TASK BRIEF -
Filter for the word "scene" and keep each matching line.

MATERIAL PROVIDED -
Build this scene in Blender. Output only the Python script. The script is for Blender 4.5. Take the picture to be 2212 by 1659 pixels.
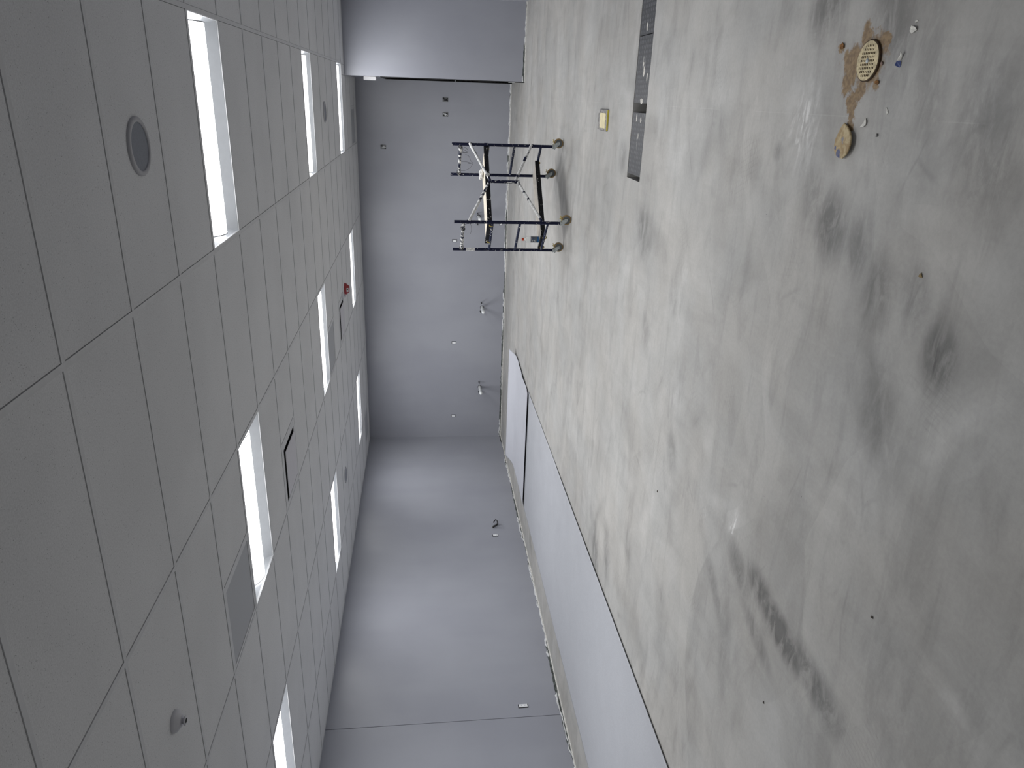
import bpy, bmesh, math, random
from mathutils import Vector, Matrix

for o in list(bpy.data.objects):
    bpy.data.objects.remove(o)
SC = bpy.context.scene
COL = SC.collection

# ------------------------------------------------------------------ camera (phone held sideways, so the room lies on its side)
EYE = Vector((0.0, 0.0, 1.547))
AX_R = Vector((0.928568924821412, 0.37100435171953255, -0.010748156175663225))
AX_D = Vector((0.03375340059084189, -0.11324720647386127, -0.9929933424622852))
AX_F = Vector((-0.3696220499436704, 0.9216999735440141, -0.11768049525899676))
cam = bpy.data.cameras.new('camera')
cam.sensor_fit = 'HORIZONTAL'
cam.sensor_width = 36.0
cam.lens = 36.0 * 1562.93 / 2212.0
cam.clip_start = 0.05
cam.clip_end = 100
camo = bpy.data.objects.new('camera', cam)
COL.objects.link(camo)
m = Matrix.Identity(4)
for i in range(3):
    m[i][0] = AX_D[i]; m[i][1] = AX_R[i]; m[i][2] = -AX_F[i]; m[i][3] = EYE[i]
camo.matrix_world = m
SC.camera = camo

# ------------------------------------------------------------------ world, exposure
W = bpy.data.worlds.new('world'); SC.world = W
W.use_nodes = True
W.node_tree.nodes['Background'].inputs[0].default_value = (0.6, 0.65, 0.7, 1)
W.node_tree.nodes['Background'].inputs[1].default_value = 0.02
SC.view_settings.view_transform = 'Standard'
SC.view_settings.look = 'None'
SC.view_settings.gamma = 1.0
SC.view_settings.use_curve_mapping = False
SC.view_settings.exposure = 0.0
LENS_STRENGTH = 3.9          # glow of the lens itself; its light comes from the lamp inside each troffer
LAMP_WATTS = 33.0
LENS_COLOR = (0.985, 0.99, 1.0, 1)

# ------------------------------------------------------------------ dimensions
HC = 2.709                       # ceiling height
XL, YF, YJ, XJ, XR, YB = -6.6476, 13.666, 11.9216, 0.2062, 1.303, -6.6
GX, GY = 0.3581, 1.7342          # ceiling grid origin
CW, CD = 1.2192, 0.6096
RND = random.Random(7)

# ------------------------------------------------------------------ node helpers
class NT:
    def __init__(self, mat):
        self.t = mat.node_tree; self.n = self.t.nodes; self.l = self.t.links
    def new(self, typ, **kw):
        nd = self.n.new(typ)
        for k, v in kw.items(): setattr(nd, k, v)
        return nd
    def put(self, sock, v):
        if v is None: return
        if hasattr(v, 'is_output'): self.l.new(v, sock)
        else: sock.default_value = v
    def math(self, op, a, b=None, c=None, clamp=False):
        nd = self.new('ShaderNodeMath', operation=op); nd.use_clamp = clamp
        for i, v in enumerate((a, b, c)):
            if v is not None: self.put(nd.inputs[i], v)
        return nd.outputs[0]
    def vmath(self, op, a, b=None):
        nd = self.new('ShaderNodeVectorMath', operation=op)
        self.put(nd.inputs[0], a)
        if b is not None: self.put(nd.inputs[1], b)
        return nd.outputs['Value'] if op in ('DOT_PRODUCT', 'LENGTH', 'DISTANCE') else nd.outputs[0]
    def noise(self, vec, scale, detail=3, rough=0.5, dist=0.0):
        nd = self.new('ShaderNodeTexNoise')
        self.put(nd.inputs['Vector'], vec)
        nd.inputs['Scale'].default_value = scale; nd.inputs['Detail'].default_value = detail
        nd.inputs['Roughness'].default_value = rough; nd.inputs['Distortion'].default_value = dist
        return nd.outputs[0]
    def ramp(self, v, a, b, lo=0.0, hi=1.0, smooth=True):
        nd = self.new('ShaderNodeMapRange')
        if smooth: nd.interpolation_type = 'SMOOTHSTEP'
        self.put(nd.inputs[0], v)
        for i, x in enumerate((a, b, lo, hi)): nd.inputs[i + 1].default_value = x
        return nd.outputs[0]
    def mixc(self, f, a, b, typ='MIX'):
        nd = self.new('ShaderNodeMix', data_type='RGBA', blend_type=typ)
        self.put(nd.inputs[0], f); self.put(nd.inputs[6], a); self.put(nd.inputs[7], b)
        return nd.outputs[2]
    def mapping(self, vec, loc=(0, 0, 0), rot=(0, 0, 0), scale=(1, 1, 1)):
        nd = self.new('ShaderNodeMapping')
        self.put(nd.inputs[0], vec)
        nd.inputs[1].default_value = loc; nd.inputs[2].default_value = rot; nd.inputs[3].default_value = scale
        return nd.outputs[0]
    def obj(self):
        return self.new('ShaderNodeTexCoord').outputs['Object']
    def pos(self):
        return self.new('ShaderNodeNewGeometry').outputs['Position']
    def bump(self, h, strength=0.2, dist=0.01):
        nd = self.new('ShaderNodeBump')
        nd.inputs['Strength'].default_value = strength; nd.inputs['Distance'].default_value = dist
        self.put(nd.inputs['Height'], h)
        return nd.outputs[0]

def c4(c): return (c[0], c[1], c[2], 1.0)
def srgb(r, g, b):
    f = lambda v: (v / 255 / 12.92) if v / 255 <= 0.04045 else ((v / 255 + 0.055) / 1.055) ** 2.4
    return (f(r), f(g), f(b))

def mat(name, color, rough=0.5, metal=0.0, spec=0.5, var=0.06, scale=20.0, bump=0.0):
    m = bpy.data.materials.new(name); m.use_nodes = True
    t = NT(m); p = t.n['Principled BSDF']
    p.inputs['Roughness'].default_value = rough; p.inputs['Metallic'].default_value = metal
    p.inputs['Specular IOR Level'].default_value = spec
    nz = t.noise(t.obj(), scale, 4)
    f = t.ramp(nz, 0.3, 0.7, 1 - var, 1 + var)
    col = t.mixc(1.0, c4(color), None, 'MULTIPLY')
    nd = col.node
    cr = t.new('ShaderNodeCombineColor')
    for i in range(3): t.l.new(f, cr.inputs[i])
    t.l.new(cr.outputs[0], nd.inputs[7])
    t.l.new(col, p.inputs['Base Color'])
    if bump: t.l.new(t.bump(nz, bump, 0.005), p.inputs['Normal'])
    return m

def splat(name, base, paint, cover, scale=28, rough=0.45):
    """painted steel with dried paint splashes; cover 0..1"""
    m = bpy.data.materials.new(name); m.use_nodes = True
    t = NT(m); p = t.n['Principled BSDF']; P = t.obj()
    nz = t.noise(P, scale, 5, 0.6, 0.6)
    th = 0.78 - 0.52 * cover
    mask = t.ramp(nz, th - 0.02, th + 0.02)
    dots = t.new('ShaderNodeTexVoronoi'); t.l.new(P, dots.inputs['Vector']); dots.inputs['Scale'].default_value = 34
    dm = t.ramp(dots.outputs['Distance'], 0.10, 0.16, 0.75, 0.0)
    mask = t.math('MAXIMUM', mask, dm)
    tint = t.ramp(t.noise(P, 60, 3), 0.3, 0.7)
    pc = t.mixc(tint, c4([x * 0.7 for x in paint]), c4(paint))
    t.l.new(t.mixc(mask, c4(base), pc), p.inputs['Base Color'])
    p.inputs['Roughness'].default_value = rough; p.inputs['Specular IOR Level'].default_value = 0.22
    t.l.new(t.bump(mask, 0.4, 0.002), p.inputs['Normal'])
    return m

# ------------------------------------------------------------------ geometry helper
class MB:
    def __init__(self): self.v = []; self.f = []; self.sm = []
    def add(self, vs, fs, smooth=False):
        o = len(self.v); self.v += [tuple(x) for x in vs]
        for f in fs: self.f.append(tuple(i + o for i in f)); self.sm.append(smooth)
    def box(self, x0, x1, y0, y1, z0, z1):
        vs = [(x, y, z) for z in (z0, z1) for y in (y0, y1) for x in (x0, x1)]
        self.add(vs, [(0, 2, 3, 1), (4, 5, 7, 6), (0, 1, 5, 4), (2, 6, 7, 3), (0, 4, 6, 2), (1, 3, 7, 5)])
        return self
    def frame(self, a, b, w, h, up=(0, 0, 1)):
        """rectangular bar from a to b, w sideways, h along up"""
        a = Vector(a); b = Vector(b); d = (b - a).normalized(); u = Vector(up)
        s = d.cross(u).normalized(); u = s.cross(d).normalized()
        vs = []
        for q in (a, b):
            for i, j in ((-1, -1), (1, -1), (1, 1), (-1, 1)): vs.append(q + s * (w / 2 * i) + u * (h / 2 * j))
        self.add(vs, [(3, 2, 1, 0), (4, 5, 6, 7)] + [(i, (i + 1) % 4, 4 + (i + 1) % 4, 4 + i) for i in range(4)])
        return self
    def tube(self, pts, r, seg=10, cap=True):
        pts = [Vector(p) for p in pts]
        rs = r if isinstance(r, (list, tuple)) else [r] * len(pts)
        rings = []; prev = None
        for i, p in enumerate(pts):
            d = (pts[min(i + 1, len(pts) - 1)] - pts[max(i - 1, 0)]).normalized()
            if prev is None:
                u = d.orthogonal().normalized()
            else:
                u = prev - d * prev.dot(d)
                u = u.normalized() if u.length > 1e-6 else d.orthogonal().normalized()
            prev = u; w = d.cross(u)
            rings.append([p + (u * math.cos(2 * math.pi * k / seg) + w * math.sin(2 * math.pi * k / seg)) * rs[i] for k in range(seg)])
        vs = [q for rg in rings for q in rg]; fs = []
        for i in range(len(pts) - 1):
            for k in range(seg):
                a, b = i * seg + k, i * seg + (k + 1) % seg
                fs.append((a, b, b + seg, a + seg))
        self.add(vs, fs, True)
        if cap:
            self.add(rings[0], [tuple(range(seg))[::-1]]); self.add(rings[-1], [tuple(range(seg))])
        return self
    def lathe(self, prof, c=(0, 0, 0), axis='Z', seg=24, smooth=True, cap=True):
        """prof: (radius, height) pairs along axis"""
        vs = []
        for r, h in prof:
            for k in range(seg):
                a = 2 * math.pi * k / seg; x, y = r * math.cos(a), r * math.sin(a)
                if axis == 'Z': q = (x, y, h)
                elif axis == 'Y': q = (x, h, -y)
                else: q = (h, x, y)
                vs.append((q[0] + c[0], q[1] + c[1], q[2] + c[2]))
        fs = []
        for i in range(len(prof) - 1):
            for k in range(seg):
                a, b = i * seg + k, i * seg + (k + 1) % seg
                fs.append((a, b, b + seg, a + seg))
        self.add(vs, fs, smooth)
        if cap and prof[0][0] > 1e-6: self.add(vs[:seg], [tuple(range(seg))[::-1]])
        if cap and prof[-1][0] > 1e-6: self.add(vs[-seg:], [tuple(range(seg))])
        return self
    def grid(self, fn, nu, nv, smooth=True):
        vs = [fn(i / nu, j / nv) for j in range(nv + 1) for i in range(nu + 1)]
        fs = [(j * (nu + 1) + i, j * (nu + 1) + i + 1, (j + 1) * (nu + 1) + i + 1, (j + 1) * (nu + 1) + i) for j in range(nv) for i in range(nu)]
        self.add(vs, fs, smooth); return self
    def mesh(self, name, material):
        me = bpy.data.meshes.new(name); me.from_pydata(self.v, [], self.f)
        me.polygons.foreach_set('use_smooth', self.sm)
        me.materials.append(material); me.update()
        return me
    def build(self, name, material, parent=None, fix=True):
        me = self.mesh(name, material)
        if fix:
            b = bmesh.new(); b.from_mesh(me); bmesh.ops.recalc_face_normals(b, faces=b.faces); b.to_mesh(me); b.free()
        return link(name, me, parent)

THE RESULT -
Build this scene in Blender. Output only the Python script. The script is for Blender 4.5. Take the picture to be 2212 by 1659 pixels.
SC = bpy.context.scene